(PROBLEM DETAILS) Write again exactly the lines in the listing below, starting at the line with "Build this scene" and ending at the line with "scene.camera = cam", both included. Pictures are not copied.
------ PROVIDED DATA ------
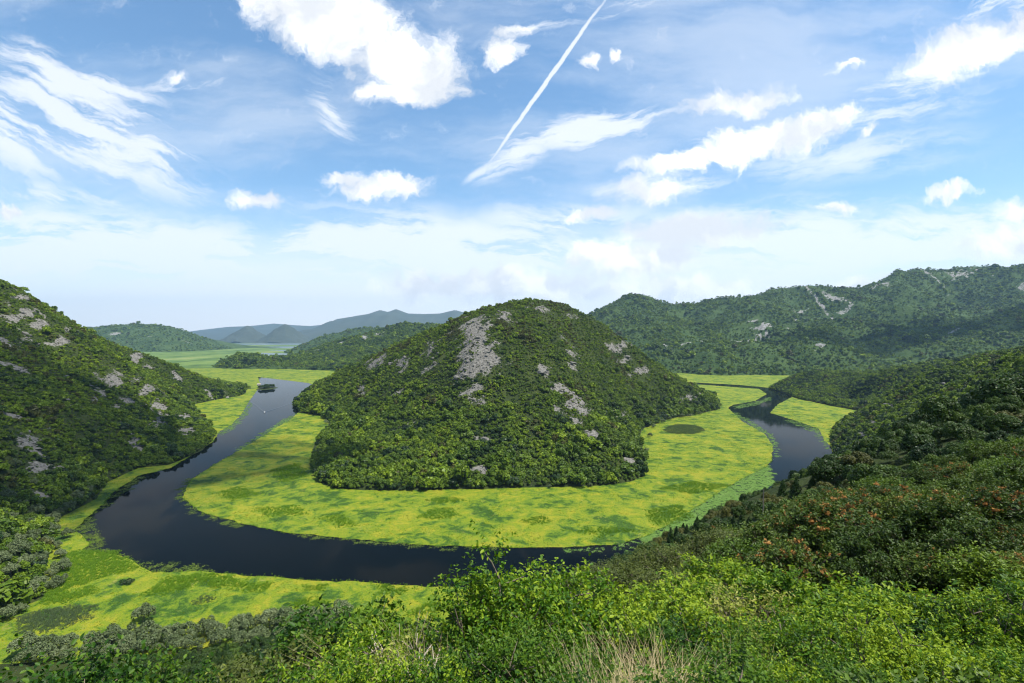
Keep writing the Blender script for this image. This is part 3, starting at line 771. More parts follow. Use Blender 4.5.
def crown_points(g, n, W, H, lobes, spread=.62, flat=.75, rlo=.30, rhi=.46):
    """points and outward directions on the upper surfaces of overlapping lobes"""
    cs, rs = [], []
    for k in range(lobes):
        a = 2 * math.pi * (k + g.uniform(-.3, .3)) / lobes * 1.618 * 2; q = math.sqrt((k + .5) / lobes)
        r = g.uniform(rlo, rhi)
        cs.append([math.cos(a) * q * spread, math.sin(a) * q * spread, g.uniform(.30, .62) + .25 * (1 - q)]); rs.append(r)
    cs, rs = np.array(cs), np.array(rs)
    P_, D_ = [], []
    tot = 0
    while tot < n:
        m = n
        k = g.integers(0, lobes, m)
        d = unit(g.normal(size=(m, 3))); d[:, 2] = np.where(d[:, 2] < -.35, -d[:, 2], d[:, 2])
        rr = rs[k] * g.uniform(.72, 1.06, m)
        p = cs[k] + d * rr[:, None] * np.array([1, 1, flat])
        q = ((p[:, None, :] - cs[None]) / np.array([1, 1, flat]))
        ins = (np.linalg.norm(q, axis=2) < rs[None] * .70)
        ok = ~ins.any(1) & (p[:, 2] > .06)
        P_.append(p[ok]); D_.append(d[ok]); tot += ok.sum()
    p = np.concatenate(P_)[:n]; d = np.concatenate(D_)[:n]
    return p * np.array([W / 1.9, W / 1.9, H]), d, cs * np.array([W / 1.9, W / 1.9, H])

def make_crown(seed, n, W, H, leaf, lobes, mat, jit=.55, name='crown', **kw):
    g = np.random.default_rng(seed)
    p, d, cs = crown_points(g, n, W, H, lobes, **kw)
    nr = unit(d + g.normal(size=d.shape) * jit + np.array([0, 0, .25]))
    V, Fc = quad_faces(p, nr, leaf * g.uniform(.6, 1.35, n), g)
    return mesh_np(name, V, Fc, mat), cs

def make_cone_crown(seed, n, W, H, leaf, mat):
    g = np.random.default_rng(seed)
    t = 1 - np.sqrt(g.uniform(0, 1, n)); a = g.uniform(0, 2 * math.pi, n)
    lob = 1 + .25 * np.sin(a * 3 + t * 19 + seed) + .2 * np.sin(a * 5 - t * 33)
    r = W / 2 * (1 - t) ** .8 * lob * g.uniform(.65, 1.05, n)
    p = np.stack([np.cos(a) * r, np.sin(a) * r, H * (.06 + .94 * t)], 1)
    d = np.stack([np.cos(a), np.sin(a), np.full(n, .45)], 1)
    V, Fc = quad_faces(p, unit(d + g.normal(size=d.shape) * .5), leaf * g.uniform(.6, 1.3, n), g)
    return mesh_np('crown', V, Fc, mat)

def make_trunk(seed, H, r, cs, name='trunk'):
    g = np.random.default_rng(seed); A = Acc()
    top = np.array([g.uniform(-.1, .1) * H, g.uniform(-.1, .1) * H, H * .62])
    pth = [np.array([0, 0, -.5]), np.array([0, 0, H * .15]), top * .55 + np.array([.02 * H, 0, 0]), top]
    A.add(*tube(pth, [r * 1.3, r, r * .7, r * .3], 6))
    for c in cs[:6]:
        s = pth[1] + (pth[2] - pth[1]) * g.uniform(0, 1)
        mid = (s + c) / 2 + np.array([0, 0, -.05 * H])
        A.add(*tube([s, mid, c], [r * .5, r * .33, r * .12], 5))
    return A.mesh(name, M['bark'], True)

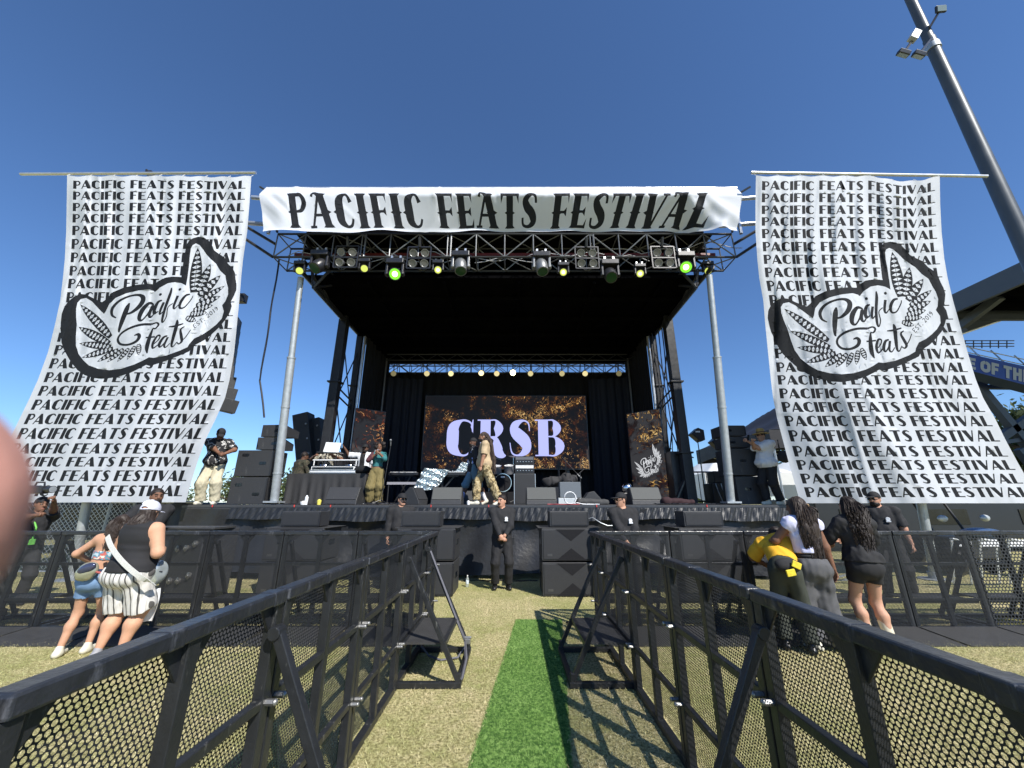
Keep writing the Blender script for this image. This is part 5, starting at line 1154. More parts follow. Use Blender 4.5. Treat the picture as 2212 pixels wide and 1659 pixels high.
for x in (-tw + .1, tw - .1): b = MB(); b.tube((x, .4, 0), (x, .4, .775), .02); b.build('leg', M_dplast, t)
cx = dkx(711, 10.7) - 0; t = thing('dj_console', 'silver-edged flight case with DJ decks on the black table', 'console', (cx, 10.66, DZ + .802))
b = MB(); b.bb(-.62, .62, 0, .55, 0, .10); b.bb(-.60, .60, .02, .53, .10, .19); b.build('case', M_white, t, bevel=.012); b = MB(); b.bb(-.56, .56, -.006, .0, .115, .175); b.bb(-.56, .56, .03, .5, .19, .22); b.build('decks', M_glass, t, bevel=.006)
for z in (.03, .085): MB().bb(-.63, .63, -.012, -.001, z - .008, z + .008).build('metal_trim', M_alu, t)
for q in (-.35, .35): b = MB(); b.lathe([(.0, .03), (.13, .03), (.14, 0)], (q, .28, .222), n=20); b.build('platter', M_chrome, t, smooth=True)
b = MB(); b.tube((-.58, .1, .22), (-.58, .1, .36), .015); b.tube((.58, .1, .22), (.58, .1, .36), .015); b.tube((-.62, .1, .37), (.62, .1, .37), .018); b.build('rail', M_white, t, smooth=True)
t = thing('laptop', 'white-lidded laptop on a stand facing the DJ', 'laptop', (dkx(697, 10.9) + .02, 10.95, DZ + 1.03)); b = MB()
M = Matrix.Rotation(R(-14), 3, 'X') @ Matrix.Rotation(R(3), 3, 'Y'); b.box((0.02, .0, .52), (.44, .015, .29), M); b.build('lid', M_white, t, bevel=.004); b = MB(); b.box((.02, .13, .375), (.44, .28, .02)); b.build('keyboard_half', M_alu, t, bevel=.004)
b = MB(); b.box((-.12, -.012, .44), (.05, .003, .04), M); b.build('sticker', pm('red_sticker', (.5, .06, .05), .5), t); b = MB(); b.box((.03, .026, .64), (.28, .003, .02), M); b.build('sticker', M_ink, t)
b = MB()
for x in (-.15, .15): b.tube((x, .02, .0), (x, .05, .37), .01); b.tube((x, .25, 0), (x, .2, .37), .01)
b.build('stand', M_dplast, t)
t = thing('black_bag', 'black soft bag lying on the right end of the DJ table', 'bag', (dkx(772, 10.7), 10.8, DZ + .803)); f = Field((-.35, -.3, -.05), (.35, .3, .4), .015); f.ell((0, 0, .11), (.25, .18, .12)); f.wrinkle(.008, 30, 3); f.half((0, 0, 0.001), (0, 0, -1)); V, F = f.mesh(); npmesh('bag', V, F, M_drape, t)
# amplifiers
ax = dkx(1134, 11); t = thing('bass_cabinet', 'tall black bass cabinet behind a pale wedge monitor', 'amplifier', (ax, 11, DZ)); b = MB(); b.bb(-.29, .29, 0, .4, 0, .83); b.build('cabinet', M_cab, t, bevel=.012); b = MB(); b.bb(-.26, .26, -.008, 0, .04, .79); b.build('grille', M_grille, t)
for x in (-.29, .29): b = MB(); b.bb(x - .008, x + .008, -.012, .01, .01, .82); b.build('metal_edge', M_alu, t)
for k, (z, h, lab) in enumerate(((.835, .25, 'lower amplifier head with silver front on the bass cabinet'), (1.09, .22, 'upper amplifier head on the bass cabinet stack'))):
    t = thing('amplifier_head', lab, 'amplifier', (ax, 11.02, DZ + z)); b = MB(); b.bb(-.27, .27, 0, .36, 0, h); b.build('case', M_dplast, t, bevel=.01); b = MB(); b.bb(-.25, .25, -.008, 0, h * .55, h * .88); b.build('front_panel', M_white if k == 0 else pm('grey_panel', (.12, .12, .13), .4), t)
    for i in range(6): b = MB(); b.lathe([(.013, 0), (.012, .02), (0, .021)], (-.2 + .08 * i, -.008, h * .3), rot_to((0, -1, 0)), 10); b.build('knob', M_alu, t)
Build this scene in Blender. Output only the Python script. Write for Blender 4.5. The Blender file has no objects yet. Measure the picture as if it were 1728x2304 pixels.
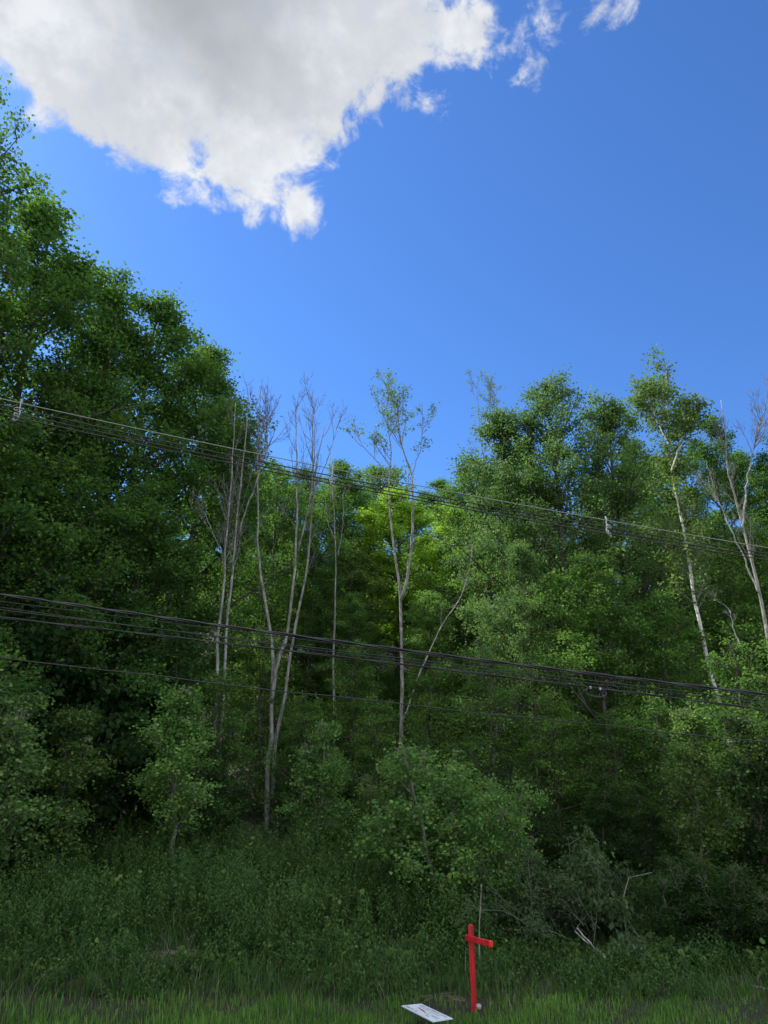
import bpy, math
import numpy as np
from mathutils import Vector

# ------------------------------------------------------------------ camera, sky, sun, exposure
scene = bpy.context.scene
COL = scene.collection
EYE = 3.9                       # the photographer stands well above the verge, across the road
PITCH = math.radians(19.6)
FPX = 1586.0                    # focal length in photo pixels (photo 1728 x 2304)

cam_d = bpy.data.cameras.new('camera'); cam = bpy.data.objects.new('camera', cam_d); COL.objects.link(cam)
cam_d.sensor_fit = 'VERTICAL'; cam_d.sensor_height = 24; cam_d.lens = 24 * FPX / 2304
cam_d.clip_start = 0.1; cam_d.clip_end = 6000
cam.location = (0, 0, EYE); cam.rotation_euler = (math.pi / 2 + PITCH, 0, 0)
scene.camera = cam

SUN_AZ = math.radians(-57)      # measured from +Y towards +X
SUN_EL = math.radians(45.5)
sun_dir = Vector((math.sin(SUN_AZ) * math.cos(SUN_EL), math.cos(SUN_AZ) * math.cos(SUN_EL), math.sin(SUN_EL)))
sd = bpy.data.lights.new('sun', 'SUN'); sd.energy = 3.6; sd.angle = math.radians(0.6); sd.color = (1.0, 0.95, 0.84)
so = bpy.data.objects.new('sun', sd); COL.objects.link(so)
so.rotation_euler = (-sun_dir).to_track_quat('-Z', 'Y').to_euler()

scene.view_settings.view_transform = 'Standard'
scene.view_settings.look = 'None'
scene.view_settings.exposure = 1.15
scene.view_settings.gamma = 1.0


def ray(px, py):
    cx = (px - 864) / FPX; cy = (1152 - py) / FPX
    return np.array([cx, math.cos(PITCH) - cy * math.sin(PITCH), math.sin(PITCH) + cy * math.cos(PITCH)])


def at(px, py, Y):
    d = ray(px, py); t = Y / d[1]
    return np.array([d[0] * t, Y, EYE + d[2] * t])


class N:                                    # tiny helper for node graphs
    def __init__(s, nt): s.nt = nt
    def new(s, t, **k):
        n = s.nt.nodes.new(t)
        for a, b in k.items(): setattr(n, a, b)
        return n
    def m(s, op, a, b=None, c=None, clamp=False):
        n = s.nt.nodes.new('ShaderNodeMath'); n.operation = op; n.use_clamp = clamp
        for i, v in enumerate((a, b, c)):
            if v is None: continue
            if isinstance(v, (int, float)): n.inputs[i].default_value = v
            else: s.nt.links.new(v, n.inputs[i])
        return n.outputs[0]
    def mixc(s, f, a, b, mode='MIX'):
        n = s.nt.nodes.new('ShaderNodeMix'); n.data_type = 'RGBA'; n.blend_type = mode; n.clamp_factor = True
        for i, v in ((0, f), (6, a), (7, b)):
            if isinstance(v, (int, float)): n.inputs[i].default_value = v
            elif isinstance(v, tuple): n.inputs[i].default_value = v if len(v) == 4 else (*v, 1)
            else: s.nt.links.new(v, n.inputs[i])
        return n.outputs[2]
    def step(s, v, lo, hi):
        n = s.nt.nodes.new('ShaderNodeMapRange'); n.interpolation_type = 'SMOOTHSTEP'
        s.nt.links.new(v, n.inputs[0]); n.inputs[1].default_value = lo; n.inputs[2].default_value = hi
        return n.outputs[0]
    def noise(s, vec, scale, detail=4, rough=0.55, dist=0.0):
        n = s.nt.nodes.new('ShaderNodeTexNoise'); n.inputs['Scale'].default_value = scale
        n.inputs['Detail'].default_value = detail; n.inputs['Roughness'].default_value = rough
        n.inputs['Distortion'].default_value = dist
        if vec is not None: s.nt.links.new(vec, n.inputs['Vector'])
        return n.outputs['Fac']
    def l(s, a, b): s.nt.links.new(a, b)


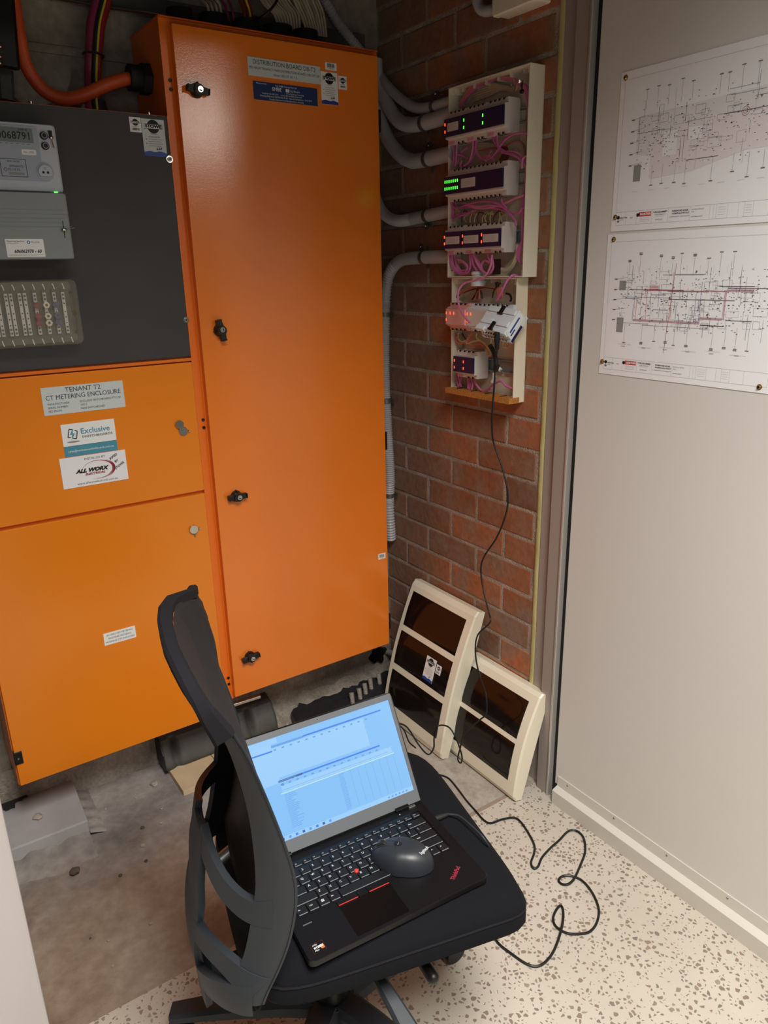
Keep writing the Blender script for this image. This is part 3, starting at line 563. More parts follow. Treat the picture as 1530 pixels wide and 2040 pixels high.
------
(RESULT FOR THIS TASK)
Build this scene in Blender. Output only the Python script. Write for Blender 4.5. The Blender file has no objects yet. Measure the picture as if it were 1728x2304 pixels.
import bpy, math
import numpy as np
from mathutils import Vector

# ------------------------------------------------------------------ camera, sky, sun, exposure
scene = bpy.context.scene
COL = scene.collection
EYE = 3.9                       # the photographer stands well above the verge, across the road
PITCH = math.radians(19.6)
FPX = 1586.0                    # focal length in photo pixels (photo 1728 x 2304)

cam_d = bpy.data.cameras.new('camera'); cam = bpy.data.objects.new('camera', cam_d); COL.objects.link(cam)
cam_d.sensor_fit = 'VERTICAL'; cam_d.sensor_height = 24; cam_d.lens = 24 * FPX / 2304
cam_d.clip_start = 0.1; cam_d.clip_end = 6000
cam.location = (0, 0, EYE); cam.rotation_euler = (math.pi / 2 + PITCH, 0, 0)
scene.camera = cam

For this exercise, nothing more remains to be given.